Garries also contends that the mail and wire fraud statutes
are unconstitutionally vague as applied to him. The statutes’
prohibition of “any scheme or artifice to defraud, or for
obtaining money or property by means of false or fraudulent
pretenses, representations, or promises,” 18 U.S.C.A. §§ 1341,
1343 (West Supp. 2011), raises due process questions of
vagueness if applied in “honest services” cases not involving
bribery or kickbacks. See Skilling v. United States, 130 S. Ct.

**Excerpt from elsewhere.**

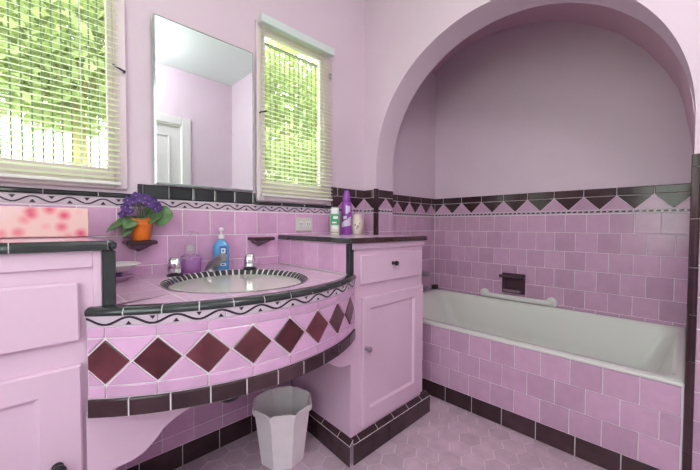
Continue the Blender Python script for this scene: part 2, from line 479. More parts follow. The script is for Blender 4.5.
# rounded trim columns round both edges of the opening
def column(mb, yedge, sgn, z0, joints):
    r = .020
    z = z0
    for zz in joints:
        if zz <= z0: continue
        a, b = z+.0012, zz-.0012
        prof = [(-.0, 0)]
        pts = []
        # quarter round from wall face (x=0, away from the opening) to the jamb
        for q in range(9):
            t = q/8*PI/2
            pts.append((-.010 - 0*0 + (.010+r*.0) - (math.cos(t))*.010 + (1-math.cos(t))*0, 0))
        sec = [(.0, yedge-sgn*r), (-.006, yedge-sgn*r*.98), (-.011, yedge-sgn*r*.72), (-.012, yedge-sgn*r*.35), (-.008, yedge+sgn*.004), (0, yedge+sgn*.007), (.022, yedge+sgn*.006), (.022, yedge)]
        mb.prism([(x, y) for x, y in sec], 'z', a, b, 'black', random.uniform(-1, 1))
        z = zz
column(mb, YB2, 1, 0, [.02, .197, .383, .553, .73, .91, 1.094, 1.289, ZB+.012])
column(mb, YA, -1, .99, [1.158, ZB+.006])
# jamb tiles facing the room
mp2 = mW(YA)
backing(mb, mp2, .022, XT, .46, ZB-.01)
rows(mb, mp2, .023, XT-.001, [1.158, 1.02, .89, .76, .63, .50], .13, 'tileA', base=.023)
tri_border(mb, mp2, .023, XT-.001, .108, .178, joint=.019)
mb.build('tile_wainscot', wr)

# ---- alcove shell
prof = [(YE, 0), (YE, 2.50), (-.05, 2.585), (-.175, 2.64), (-.374, 2.675), (-.557, 2.675), (-.74, 2.650), (-.87, 2.62), (-1.0, 2.571), (-1.158, 2.482), (-1.26, 2.41), (-1.355, 2.33), (-1.473, 2.19), (-1.572, 2.025), (-1.63, 1.90), (-1.66, 1.78), (-1.69, 1.60), (-1.712, 1.4), (-1.712, 0)]
mb = MB()
V = []
for y, z in prof: V += [(XT, y, z), (XB, y, z)]
F = [(2*i, 2*i+1, 2*i+3, 2*i+2) for i in range(len(prof)-1)]
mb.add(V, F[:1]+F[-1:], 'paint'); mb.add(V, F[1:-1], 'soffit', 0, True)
struct(mb.build('wall_alcove_end', auto=60), 'plaster end walls and vaulted soffit of the tub alcove')
mb = MB(); mb.box(XB, XB+.1, YS-.1, .14, 0, H, 'paint')
wb = struct(mb.build('wall_alcove_back'), 'plaster back wall of the tub alcove')
zr = [1.150, 1.019, .881, .748, .607, .478, .40]
mb = MB(); mp = mX(XB)
backing(mb, mp, -1.71, YE-.001, .38, ZB-.01)
rows(mb, mp, -1.708, YE-.005, zr, .1285, 'tileA', offs=(0, .5), base=-1.061)
tri_border(mb, mp, -1.708, YE-.005, -.983-.004, .1835, zc=1.270, zl=1.178, zd=1.152)
mb.build('tile_wainscot', wb)
we = bpy.data.objects['wall_alcove_end']
mb = MB(); mp = mW(YE)
backing(mb, mp, XT, XB-.001, .38, ZB-.01)
rows(mb, mp, XT+.001, XB-.005, zr, .1285, 'tileA', offs=(0, .5), base=.432)
tri_border(mb, mp, XT+.001, XB-.005, .432, .176, zc=1.270, zl=1.178, zd=1.152)
mb.build('tile_wainscot', we)

# ---- other two walls
W4 = (-2.22, -1.15, .75, 2.42)  # unseen window opening, added to fill the tub alcove with light
mb = MB()
mb.box(XL-.1, XL, YS-.1, W4[0], 0, H, 'paint'); mb.box(XL-.1, XL, W4[1], 0, 0, H, 'paint')
mb.box(XL-.1, XL, W4[0], W4[1], 0, W4[2], 'paint'); mb.box(XL-.1, XL, W4[0], W4[1], W4[3], H, 'paint')
struct(mb.build('wall_near'))
w4 = bpy.data.objects.new('window_4', None); COL.objects.link(w4); w4.location = (XL, (W4[0]+W4[1])/2, W4[2]); struct(w4, 'wide window added in the unseen wall to light the bathtub alcove')
mb = MB()
for a in ((W4[0]-.06, W4[0], W4[2]-.06, W4[3]+.06), (W4[1], W4[1]+.06, W4[2]-.06, W4[3]+.06), (W4[0], W4[1], W4[2]-.06, W4[2]), (W4[0], W4[1], W4[3], W4[3]+.06)):
    mb.box(XL+.001, XL+.02, a[0], a[1], a[2], a[3], 'window', .004)
mb.build('window_frame', w4)
mb = MB(); ym = (W4[0]+W4[1])/2
for a in ((W4[0], W4[0]+.03, W4[2], W4[3]), (W4[1]-.03, W4[1], W4[2], W4[3]), (W4[0]+.03, W4[1]-.03, W4[2], W4[2]+.03), (W4[0]+.03, W4[1]-.03, W4[3]-.03, W4[3]), (ym-.015, ym+.015, W4[2]+.03, W4[3]-.03)):
    mb.box(XL-.06, XL-.03, a[0], a[1], a[2], a[3], 'window', .003)
mb.build('sash', w4)
mb = MB(); mb.box(XL-.048, XL-.044, W4[0]+.03, W4[1]-.03, W4[2]+.03, W4[3]-.03, 'glass'); mb.build('pane', w4)
mb = MB(); DX0, DX1, DZ = -1.36, -.56, 2.15
W3 = (-2.60, -1.85, 1.25, 2.25)
wall_with_holes(mb, [XL-.1, W3[0], W3[1], DX0, DX1, XT], [0, W3[2], DZ, W3[3], H], [(DX0, DX1, -1, DZ), W3], YS-.1, YS, 'paint')
struct(mb.build('wall_rear'))
w3 = bpy.data.objects.new('window_3', None); COL.objects.link(w3); w3.location = ((W3[0]+W3[1])/2, YS, W3[2]); struct(w3, 'window in the wall facing the sink')
mb = MB()
for a in ((W3[0]-.06, W3[0], W3[2]-.06, W3[3]+.06), (W3[1], W3[1]+.06, W3[2]-.06, W3[3]+.06), (W3[0], W3[1], W3[2]-.06, W3[2]), (W3[0], W3[1], W3[3], W3[3]+.06)):
    mb.box(a[0], a[1], YS+.001, YS+.02, a[2], a[3], 'window', .004)
mb.build('window_frame', w3)
mb = MB(); xm = (W3[0]+W3[1])/2
for a in ((W3[0], W3[0]+.03, W3[2], W3[3]), (W3[1]-.03, W3[1], W3[2], W3[3]), (W3[0]+.03, W3[1]-.03, W3[2], W3[2]+.03), (W3[0]+.03, W3[1]-.03, W3[3]-.03, W3[3]), (xm-.015, xm+.015, W3[2]+.03, W3[3]-.03)):
    mb.box(a[0], a[1], YS-.06, YS-.03, a[2], a[3], 'window', .003)
mb.build('sash', w3)
mb = MB(); mb.box(W3[0]+.03, W3[1]-.03, YS-.048, YS-.044, W3[2]+.03, W3[3]-.03, 'glass'); mb.build('pane', w3)
d = bpy.data.objects.new('door_1', None); COL.objects.link(d); d.location = (-.96, YS, 0); struct(d)
mb = MB()
for x0, x1 in ((DX0-.08, DX0+.01), (DX1-.01, DX1+.08)): mb.box(x0, x1, YS-.02, YS+.022, 0, DZ+.08, 'door', .004)
mb.box(DX0+.011, DX1-.011, YS-.02, YS+.02, DZ-.005, DZ+.08, 'door', .004)
mb.build('door_casing', d)
mb = MB(); mb.box(DX0+.012, DX1-.012, YS-.055, YS-.025, .01, DZ-.01, 'door')
for z0, z1 in ((.1, .95), (1.1, 2.02)):
    for x0, x1 in ((DX0+.12, DX0+.14), (DX1-.14, DX1-.12)): mb.box(x0, x1, YS-.03, YS-.012, z0, z1, 'door', .003)
    for z in (z0, z1): mb.box(DX0+.141, DX1-.141, YS-.03, YS-.012, z-.01, z+.01, 'door', .003)
mb.build('door_panel', d)
mb = MB(); mb.lathe([(.0, 0), (.028, .0), (.028, .006), (.010, .010), (.010, .03), (.024, .04), (.026, .052), (.018, .064), (0, .066)], (0, 0, 0), 'chrome', 20)
mb.v = [(DX0+.07+p[0], YS-.028+p[2], 1.0+p[1]) for p in mb.v]
mb.build('door_handle', d)

# ------------------------------------------------------------------ windows
def window(n, W, cas, sill_z, label):
    x0, x1, z0, z1 = W; cl, cr, ct = cas
    w = bpy.data.objects.new('window_%d' % n, None); COL.objects.link(w); w.location = ((x0+x1)/2, 0, z0)
    struct(w, label)
    mb = MB()
    # outer casing, inside the thin border tile
    mb.box(cl, x0-.022, -.020, 0, sill_z, ct, 'window', .004); mb.box(x1+.022, cr, -.020, 0, sill_z, ct, 'window', .004)
    mb.box(x0-.022, x1+.022, -.020, 0, z1+.022, ct, 'window', .004)
    mb.box(x0-.022, x1+.022, -.024, 0, sill_z, z0-.022, 'window', .004)
    mb.build('window_frame', w)
    mb = MB()
    for a in ((x0-.022, x0, z0-.022, z1+.022), (x1, x1+.022, z0-.022, z1+.022), (x0, x1, z0-.022, z0), (x0, x1, z1, z1+.022)):
        mb.box(a[0], a[1], -.016, .006, a[2], a[3], 'window', .003)
    for a in ((x0-.055, x0-.004, z0-.055, z1+.055), (x1+.004, x1+.055, z0-.055, z1+.055), (x0-.004, x1+.004, z0-.055, z0-.004), (x0-.004, x1+.004, z1+.004, z1+.055)):
        mb.box(a[0], a[1], .001, .007, a[2], a[3], 'window')
    mb.build('sash', w)
    mb = MB(); mb.box(x0, x1, .001, .005, z0, z1, 'glass'); mb.build('pane', w)
    # casement latch
    return w
w1 = window(1, W1, (-2.58, -1.484, 2.50), 1.212, 'wide window on the left with mini blind over it')
w2 = window(2, W2, (-.882, -.345, 2.19), 1.203, 'narrow window right of the mirror')
def latch(w, x, z, s, sweep):
    mb = MB(); mb.box(x-.007, x+.007, -.024, -.020, z-.014, z+.014, 'window', .001)
    mb.tube([(x, -.024, z), (x, -.038, z)], .005, 'dark', 10)
    mb.tube([(x, -.036, z), (x+sweep*.5, -.040, z+.006), (x+sweep, -.042, z+.014)], [.004, .0035, .004], 'dark', 10)
    mb.build('latch', w)
latch(w1, -1.494, 1.700, 1, -.042)
latch(w2, -.866, 1.685, 1, .035)
def hinge(w, x, z):
    mb = MB(); mb.tube([(x, -.026, z-.022), (x, -.026, z+.022)], .006, 'dull', 10); mb.box(x-.012, x+.012, -.0235, -.020, z-.02, z+.02, 'dull', .001); mb.build('hinge', w)
hinge(w2, -.352, 2.04); hinge(w2, -.352, 1.24)

def blind(label, x0, x1, z0, z1, yc, pitch, tilt, head=True):
    t = thing('venetian_blind', label, 'blind', ((x0+x1)/2, yc, z0))
    mb = MB()
    mb.box(x0-.004, x1+.004, yc-.022, yc+.016, z1-.045, z1, 'blindhead', .003); mb.build('headrail', t)
    mb = MB(); mb.box(x0, x1, yc-.013, yc+.013, z0, z0+.013, 'white', .003); mb.build('bottom_rail', t)
    mb = MB(); z = z0+.013+pitch*.7; ca, sa = math.cos(tilt), math.sin(tilt)
    while z < z1-.05:
        V = []
        for x in (x0+.002, x1-.002):
            for q in (-1, -.5, 0, .5, 1):
                d = q*.0125; hgt = .0018*(1-q*q); V.append((x, yc + d*ca - hgt*sa, z + d*sa + hgt*ca))
        mb.add(V, [(i, i+1, i+6, i+5) for i in range(4)], 'slat', 0, True)
        z += pitch
    mb.build('slats', t)
    n = 3 if x1-x0 > .6 else 2
    for i in range(n):
        x = x0 + (x1-x0)*(.12 + .76*i/(n-1))
        mb = MB()
        mb.tube([(x, yc-.0135, z0+.012), (x, yc-.0135, z1-.04)], .0007, 'white', 5); mb.tube([(x, yc+.0135, z0+.012), (x, yc+.0135, z1-.04)], .0007, 'white', 5)
        mb.build('ladder_cord', t)
    return t
blind('wide white mini blind hanging over the large left window', -2.56, -1.512, 1.225, 2.46, -.042, .0228, math.radians(27))
blind('narrow white mini blind with headrail over the window right of the mirror', -.872, -.356, 1.225, 2.205, -.045, .0235, math.radians(30))

# bars outside each window
def bars(x0, x1, z0, z1, first, pitch, label):
    t = thing('window_bars', label, 'window bars', ((x0+x1)/2, .16, z0))
    x = first
    while x > x0: x -= pitch
    x += pitch
    while x < x1:
        mb = MB(); mb.tube([(x, .16, z0-.05), (x, .16, z1+.05)], .0034, 'iron', 8, caps=True); mb.build('bar', t); x += pitch
    for z in (z0-.06, z1+.05):
        mb = MB(); mb.box(x0-.04, x1+.04, .150, .170, z, z+.012, 'iron', .002); mb.build('rail', t)
    for x in (x0-.03, x1+.03):
        for z in (z0-.054, z1+.056):
            mb = MB(); mb.tube([(x, .08, z), (x, .165, z)], .005, 'iron', 8); mb.build('bracket', t)
bars(W1[0], W1[1]+.03, W1[2], W1[3], -1.558, .0305, 'dark vertical bars outside the large left window')
bars(W2[0], W2[1]+.12, W2[2], W2[3], -.80, .036, 'dark vertical bars outside the narrow window by the mirror')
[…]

2896, 2931 (2010). This case, however, did not involve honest-
services fraud but instead involved “a conventional fraudulent
16
scheme to obtain money,” a form of fraud that “is untouched by
Skilling and remains illegal.” United States v. Joshua, 648
F.3d 547, 553 (7th Cir. 2011). There is nothing vague about the
statutory prohibition when applied to the conduct at issue in
this case. See Skilling, 130 S. Ct. at 2927-28 (explaining that
a criminal statute is not vague if it “define[s] the criminal
offense [1] with sufficient definiteness that ordinary people
can understand what conduct is prohibited and [2] in a manner
that does not encourage arbitrary and discriminatory
enforcement”).
V.
To summarize, we find no error in the district court’s
admission of evidence about Garries’ prior conviction or his
business dealings with Horace Goins. The mail and wire fraud
statutes are not unconstitutional as applied to Garries, and the
evidence was more than sufficient to sustain each of the
convictions. While the district court may have erred in its
questioning of Garries, Garries cannot establish prejudice under
plain-error review, because the evidence of his guilt was
overwhelming. Accordingly, we affirm Garries’ convictions.